Topic: Treaty Settlements

Hineuru and Ngāruahine Treaty settlement bills pass first reading

By Online News Team
  • Waikato/Bay of Plenty
  • North Island: West Coast
Hineuru whenua - Photo / file

The Treaty settlement bills for two iwi, Hineuru and Ngāruahine, have passed their first readings today in an extended sitting in Parliament.

When enacted, the bills will give effect to the deeds of settlement signed between Hineuru and the Crown on 2 April 2015 and Ngāruahine and the Crown on 1 August 2014.

Minister for Treaty of Waitangi Negotiations Christopher Finlayson said, "The government is making great progress towards settling historical Treaty grievances, signing 48 deeds of settlement in the last six years.

Both these settlements include an agreed historical account, Crown apology and commercial and cultural redress.  They are a significant step towards full and final settlement of all historical claims of the two iwi."

The settlement for Hineuru includes financial and commercial redress of $25 million, along with cultural redress that provides recognition of Hineuru’s traditional, historical, cultural and spiritual associations.  This will allow Hineuru and the Crown to protect and enhance the conservation values associated with culturally-significant sites.

“For Hineuru, these claims relate primarily to war and raupatu, the operation of the native land laws and Crown land purchasing that resulted in virtual landlessness.  These breaches by the Crown had a devastating effect on Hineuru and led to the migration of many Hineuru people from their traditional rohe.

“In the late 1860s, Hineuru individuals were among those captured by the Crown and imprisoned on the Chatham Islands, without trial and in harsh conditions,” Finlayson said.

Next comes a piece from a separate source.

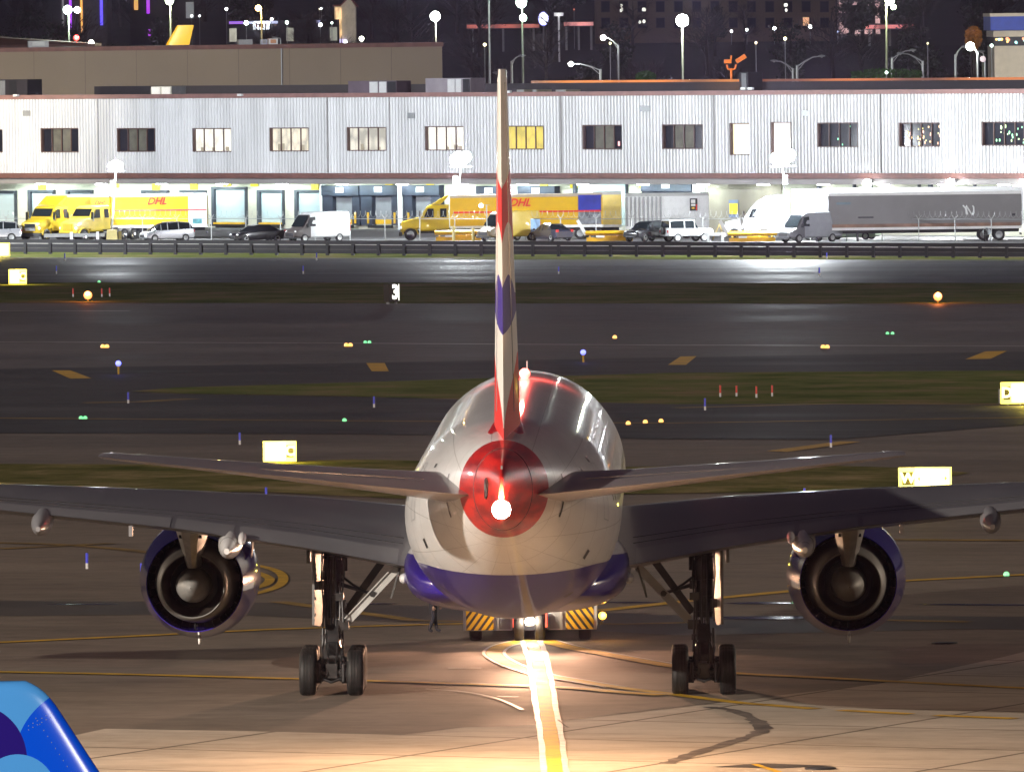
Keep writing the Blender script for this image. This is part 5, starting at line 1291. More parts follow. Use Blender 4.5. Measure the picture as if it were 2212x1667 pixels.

Here's Ripeka Timutimu's report on the signing of Hineuru's Deed of Settlement from April this year:

The settlement for Ngāruahine includes financial and commercial redress of $67.5 million, a right of deferred selection over 10 sites and vesting of four culturally significant sites.  It provides the opportunity for Ngāruahine and other Taranaki iwi representatives to sit on the standing committees of the Taranaki Regional Council and for Ngāruahine to prepare a Kaitiaki Plan in recognition of their relationship with natural resources within their rohe.

“For Ngāruahine, Treaty breaches include Crown land purchasing that led to war in Taranaki, the devastation of Ngāruahine settlements by Crown forces, the unjust confiscation of every acre of the Ngāruahine rohe in 1865 and the loss of control over those few lands that were returned.

“Ngāruahine people were among those who were arrested, transported to the South Island and imprisoned in harsh conditions for long periods without trial.  They were also among those who were displaced from Parihaka when the settlement was invaded by Crown troops in 1881,” Finlayson said.

Here's Wepiha Te Kanawa's report on the signing of Ngāruahine's Deed of Settlement from March this year:

“While the Crown can never fully compensate for the wrongs of the past, these settlements will enable Hineuru and Ngāruahine to focus on developing a strong cultural and economic future,” Finlayson said.

The first readings of the Hineuru Claims Settlement Bill and the Ngāruahine Claims Settlement Bill were completed on a voice vote and the bills were sent to the Māori Affairs Committee for consideration.